No es difícil descubrir las debilidades de una persona, arraigar en ella la autocrítica y la inseguridad, y eso es lo que hizo esa tarde Uri Tzvi Grinberg. Me había dolido y estaba irritado, aunque, más allá de eso, sentí la inmensa energía que latía en él. No era una energía que venía a fortalecer su ego, sino una energía de otro tipo, una energía colectiva que se acumulaba en un solo hombre que me hablaba diciéndome: «El individuo, con toda su importancia, no lo es todo. La comunidad lo precede, ya que la comunidad ha creado la lengua, la cultura y la fe. Si el individuo contribuye con su parte a la comunidad, la eleva y se eleva con ella.

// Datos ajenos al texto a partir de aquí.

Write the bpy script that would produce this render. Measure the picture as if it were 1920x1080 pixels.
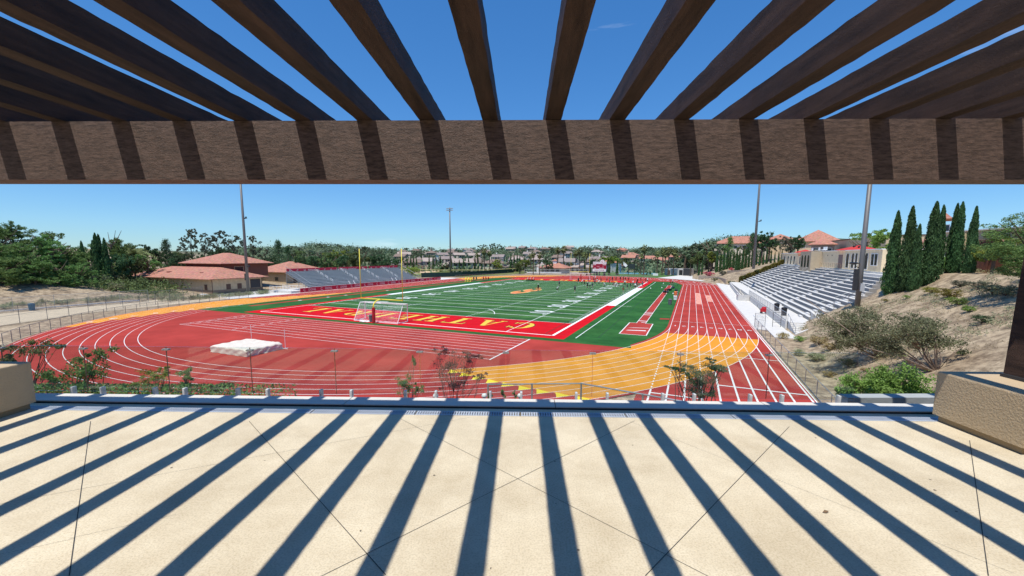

Un artista que no es capaz de hacer esto no será incluido en la memoria de su pueblo». Si hubiera hablado en voz baja, tal vez lo hubiera captado, pero como su voz iba subiendo cada vez más, se me taponaron los oídos y no percibí más que sonidos estridentes.

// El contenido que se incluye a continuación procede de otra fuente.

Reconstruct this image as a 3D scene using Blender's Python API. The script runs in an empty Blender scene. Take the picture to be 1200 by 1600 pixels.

Qué distinto era Agnon de él. También se aferraba a la fe de nuestros antepasados, pero hablaba con calma, con astucia. Lo que Uri Tzvi Grinberg quiso hacer por medio de una tormenta Agnon lo hacía con silencio. Yo conocía bien a Agnon. Nunca me criticó por mi forma de escribir. Siempre hacía comentarios con doble sentido, en parte irónicos y, más de una vez, irritantes. Uri Tzvi Grinberg me habló aquella tarde con furor, como un padre a un hijo; no era un discurso sosegado ni racional, pero sí auténtico.

Ese fue mi único encuentro con él, no volví a hablar con él cara a cara. En ocasiones lo veía en la calle, pasando como un viento tempestuoso o parado hablando apasionadamente con alguien. Me alejé de él, no busqué su compañía. Sus exigencias no eran las mías, pero probablemente yo no desaparecí de su mente. Más de una vez, por medio de amigos, preguntó por mí. Y en más de una ocasión me envió una recomendación clara: «No te dediques a los detalles, haz oír tu voz alta y fuerte. No se debe hablar de las injusticias entre murmullos». Sabía que se preocupaba sinceramente por mí y, aun así, no me dirigí a él ni volví a verlo. Me enteré de su muerte estando en el extranjero.